Then your conscience will be clear, and you can die in peace. But I have no faith in such a reformation. When the devil gets such a fair hold of a man he hardly ever lets go.
To the young I turn and utter a word of warning. While you are determined to be acute business men, resolve at the very threshold that you will have nothing to do with stock-gambling. This country can richly afford to lose the eight hundred millions of dollars swindled out of honest people, if our young men, by it, will be warned for all the future. Think you such enterprises are forever passed away? No! they begin already to clamor for public attention and patronage. There are now hundreds of printing-presses busy in making pamphlets and circulars for schemes as hollow and nefarious as those I have mentioned. There are silver-mining companies, founded upon nobody knows what—to accomplish what, nobody cares. There will be other Canada gold companies; there will be other copper-mining companies; there will be more mutual consumers’ coal companies, who, not satisfied with the price of ordinary coal-dealers, will resolve themselves into consumers’ associations, where the thing consumed is not the coal, but themselves—the companies that were to be immaculate, setting the whole community to playing the game of “Who’s got the money?”
Stand off from all doubtful enterprises! Resolve that if, in a lawful way, you cannot earn a living, then you will die an honest man, and be buried in an honest sepulchre.
There are two or three reasons why you should have nothing to do with such operations. Mentioning the lowest motive first, it will desolate you financially. I asked a man of large observation and undoubted integrity, how many of the professed stock-gamblers made a permanent fortune. He answered, “Not one! not one of those who made this their only business.” For a little while you may plunge in a round of seeming prosperity; but your money is put into a bag with holes. You cannot successfully bury a dishonest dollar. You may put it down into the very heart of the earth; you may heave rocks upon the top of it; on top of the rocks you may put banks and all moneyed institutions, but that dishonest dollar beneath will begin to heave and toss and upturn itself, and keep on until it comes to the resurrection of damnation.
Then this stock-gambling life is wretchedly unhappy.
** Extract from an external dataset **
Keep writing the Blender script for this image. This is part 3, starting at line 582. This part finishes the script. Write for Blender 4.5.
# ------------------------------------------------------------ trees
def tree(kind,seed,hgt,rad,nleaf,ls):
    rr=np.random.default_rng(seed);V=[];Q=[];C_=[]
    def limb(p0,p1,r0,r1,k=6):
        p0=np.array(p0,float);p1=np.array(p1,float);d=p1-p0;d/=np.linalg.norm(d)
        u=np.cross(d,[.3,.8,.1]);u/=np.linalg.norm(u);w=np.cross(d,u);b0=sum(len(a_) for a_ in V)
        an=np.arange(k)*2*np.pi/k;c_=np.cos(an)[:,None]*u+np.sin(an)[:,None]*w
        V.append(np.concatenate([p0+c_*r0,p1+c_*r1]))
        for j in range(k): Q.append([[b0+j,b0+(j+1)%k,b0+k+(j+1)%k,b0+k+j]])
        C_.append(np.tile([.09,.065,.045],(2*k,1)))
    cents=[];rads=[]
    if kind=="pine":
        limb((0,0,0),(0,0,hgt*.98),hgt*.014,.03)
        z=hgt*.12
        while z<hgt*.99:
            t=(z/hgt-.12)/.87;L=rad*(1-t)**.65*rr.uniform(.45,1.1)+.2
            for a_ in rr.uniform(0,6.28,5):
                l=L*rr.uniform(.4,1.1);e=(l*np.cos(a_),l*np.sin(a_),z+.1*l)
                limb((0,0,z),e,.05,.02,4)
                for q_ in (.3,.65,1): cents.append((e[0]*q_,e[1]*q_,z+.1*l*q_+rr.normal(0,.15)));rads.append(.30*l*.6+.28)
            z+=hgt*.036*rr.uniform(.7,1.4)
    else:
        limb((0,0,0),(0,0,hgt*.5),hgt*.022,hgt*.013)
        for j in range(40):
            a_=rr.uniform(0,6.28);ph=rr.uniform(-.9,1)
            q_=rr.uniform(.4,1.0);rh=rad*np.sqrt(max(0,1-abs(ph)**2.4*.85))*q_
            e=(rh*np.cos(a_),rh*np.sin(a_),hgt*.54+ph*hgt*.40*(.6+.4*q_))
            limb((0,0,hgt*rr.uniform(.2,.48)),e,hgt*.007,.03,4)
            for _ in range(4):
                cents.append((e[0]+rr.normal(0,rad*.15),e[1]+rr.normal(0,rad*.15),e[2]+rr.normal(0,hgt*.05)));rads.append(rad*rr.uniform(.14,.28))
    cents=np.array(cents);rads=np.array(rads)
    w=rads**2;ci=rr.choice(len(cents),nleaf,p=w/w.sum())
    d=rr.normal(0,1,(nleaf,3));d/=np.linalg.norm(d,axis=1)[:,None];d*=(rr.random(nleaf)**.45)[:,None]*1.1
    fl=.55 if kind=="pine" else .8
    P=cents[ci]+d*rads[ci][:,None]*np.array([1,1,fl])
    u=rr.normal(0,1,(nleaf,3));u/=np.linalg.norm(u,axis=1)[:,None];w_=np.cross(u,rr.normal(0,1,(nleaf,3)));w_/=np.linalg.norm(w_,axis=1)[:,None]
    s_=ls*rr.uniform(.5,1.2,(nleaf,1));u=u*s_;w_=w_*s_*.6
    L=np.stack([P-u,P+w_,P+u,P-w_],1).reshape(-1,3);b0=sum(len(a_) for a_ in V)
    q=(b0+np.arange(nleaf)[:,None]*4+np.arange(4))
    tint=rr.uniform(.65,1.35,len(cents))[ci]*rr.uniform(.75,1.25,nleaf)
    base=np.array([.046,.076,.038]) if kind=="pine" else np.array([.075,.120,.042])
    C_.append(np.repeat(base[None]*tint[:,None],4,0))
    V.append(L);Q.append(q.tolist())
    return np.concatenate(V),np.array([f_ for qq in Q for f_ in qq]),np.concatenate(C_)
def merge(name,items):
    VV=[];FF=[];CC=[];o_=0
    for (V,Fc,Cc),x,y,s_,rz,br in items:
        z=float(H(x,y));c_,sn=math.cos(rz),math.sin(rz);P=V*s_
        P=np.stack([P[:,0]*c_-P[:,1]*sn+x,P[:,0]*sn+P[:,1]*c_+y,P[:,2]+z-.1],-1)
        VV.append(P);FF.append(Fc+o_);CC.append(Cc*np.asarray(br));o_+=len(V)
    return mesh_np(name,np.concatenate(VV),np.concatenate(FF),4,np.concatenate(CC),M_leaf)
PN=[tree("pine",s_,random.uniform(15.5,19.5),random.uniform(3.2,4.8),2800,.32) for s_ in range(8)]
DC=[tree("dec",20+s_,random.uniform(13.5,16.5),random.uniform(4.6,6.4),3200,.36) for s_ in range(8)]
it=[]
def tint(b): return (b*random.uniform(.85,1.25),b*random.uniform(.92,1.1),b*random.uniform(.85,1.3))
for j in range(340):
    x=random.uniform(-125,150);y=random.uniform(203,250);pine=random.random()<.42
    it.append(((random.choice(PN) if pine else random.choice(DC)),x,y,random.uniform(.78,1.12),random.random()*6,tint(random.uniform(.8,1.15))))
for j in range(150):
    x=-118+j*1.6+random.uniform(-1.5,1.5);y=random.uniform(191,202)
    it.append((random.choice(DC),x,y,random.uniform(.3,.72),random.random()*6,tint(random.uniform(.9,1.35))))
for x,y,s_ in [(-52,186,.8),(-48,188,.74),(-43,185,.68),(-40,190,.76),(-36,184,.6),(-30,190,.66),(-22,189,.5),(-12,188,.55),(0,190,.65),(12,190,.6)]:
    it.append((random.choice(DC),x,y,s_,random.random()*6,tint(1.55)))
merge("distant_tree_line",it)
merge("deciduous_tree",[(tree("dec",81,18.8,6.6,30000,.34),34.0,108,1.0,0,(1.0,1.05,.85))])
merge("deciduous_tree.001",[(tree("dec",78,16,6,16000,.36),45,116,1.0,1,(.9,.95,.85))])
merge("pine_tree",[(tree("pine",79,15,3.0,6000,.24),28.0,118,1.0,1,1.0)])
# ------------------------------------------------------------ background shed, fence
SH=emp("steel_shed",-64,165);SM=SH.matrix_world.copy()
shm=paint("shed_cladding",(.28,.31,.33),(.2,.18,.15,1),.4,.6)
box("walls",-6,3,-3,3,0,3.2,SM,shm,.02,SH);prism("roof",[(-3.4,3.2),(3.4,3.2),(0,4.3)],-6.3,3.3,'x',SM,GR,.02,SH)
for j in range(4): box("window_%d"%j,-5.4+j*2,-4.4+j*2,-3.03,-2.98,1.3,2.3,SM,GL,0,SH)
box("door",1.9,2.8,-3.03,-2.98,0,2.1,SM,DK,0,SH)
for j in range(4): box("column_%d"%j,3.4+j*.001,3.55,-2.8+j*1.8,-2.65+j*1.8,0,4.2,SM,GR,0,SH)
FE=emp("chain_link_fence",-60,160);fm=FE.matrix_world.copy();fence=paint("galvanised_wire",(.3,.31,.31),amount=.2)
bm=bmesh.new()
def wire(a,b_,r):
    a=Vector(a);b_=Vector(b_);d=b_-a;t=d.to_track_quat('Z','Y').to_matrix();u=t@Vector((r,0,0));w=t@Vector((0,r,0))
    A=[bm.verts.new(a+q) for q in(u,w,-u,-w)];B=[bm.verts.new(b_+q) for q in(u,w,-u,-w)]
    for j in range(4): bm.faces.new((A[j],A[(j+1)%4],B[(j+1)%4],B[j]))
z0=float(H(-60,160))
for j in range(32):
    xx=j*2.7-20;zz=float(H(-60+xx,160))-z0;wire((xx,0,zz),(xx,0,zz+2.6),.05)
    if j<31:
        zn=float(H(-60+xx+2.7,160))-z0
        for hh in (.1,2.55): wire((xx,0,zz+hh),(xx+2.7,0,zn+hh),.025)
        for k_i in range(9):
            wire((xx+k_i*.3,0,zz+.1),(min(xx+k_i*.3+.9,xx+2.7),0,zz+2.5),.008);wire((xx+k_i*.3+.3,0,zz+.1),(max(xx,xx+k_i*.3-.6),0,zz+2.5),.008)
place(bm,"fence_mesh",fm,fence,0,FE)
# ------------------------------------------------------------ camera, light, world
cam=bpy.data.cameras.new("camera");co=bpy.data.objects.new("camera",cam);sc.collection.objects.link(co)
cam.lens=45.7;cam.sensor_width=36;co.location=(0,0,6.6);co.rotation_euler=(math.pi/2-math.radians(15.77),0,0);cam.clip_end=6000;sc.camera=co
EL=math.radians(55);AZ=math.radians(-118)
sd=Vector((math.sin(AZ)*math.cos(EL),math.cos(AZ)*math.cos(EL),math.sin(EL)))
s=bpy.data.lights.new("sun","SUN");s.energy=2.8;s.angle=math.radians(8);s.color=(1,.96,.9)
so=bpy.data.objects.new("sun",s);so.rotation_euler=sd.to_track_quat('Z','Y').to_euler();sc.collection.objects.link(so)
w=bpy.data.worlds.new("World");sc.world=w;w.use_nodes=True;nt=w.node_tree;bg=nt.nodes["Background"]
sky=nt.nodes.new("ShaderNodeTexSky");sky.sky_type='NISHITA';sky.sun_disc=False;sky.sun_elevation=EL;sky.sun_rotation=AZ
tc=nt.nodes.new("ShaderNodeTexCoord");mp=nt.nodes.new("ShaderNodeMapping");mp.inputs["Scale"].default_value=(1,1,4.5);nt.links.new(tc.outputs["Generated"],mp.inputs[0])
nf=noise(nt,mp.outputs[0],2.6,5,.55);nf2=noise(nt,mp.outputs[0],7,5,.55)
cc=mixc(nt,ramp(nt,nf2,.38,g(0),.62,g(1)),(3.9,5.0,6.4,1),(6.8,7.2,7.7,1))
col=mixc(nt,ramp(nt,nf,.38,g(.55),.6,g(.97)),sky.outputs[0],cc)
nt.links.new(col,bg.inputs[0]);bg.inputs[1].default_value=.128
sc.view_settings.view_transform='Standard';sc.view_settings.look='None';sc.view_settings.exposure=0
It makes the nerves shake, and the brain hot, and the heart sad, and the life disquieted.
A man in Philadelphia, who seems to be an exception to the rule—that such men do not permanently prosper—who has well on towards a million of dollars, and is nearly seventy years of age, may be seen, every day, going in and out, eaten up of stocks, torn in an inquisition of stocks, rode by a nightmare of stocks; and, with the earnestness of a drowning man, he rushes into a broker’s shop, crying out: “Did you get me those shares?” In such an anxious, exciting life there are griefs, disappointments, anguish, but there is no happiness.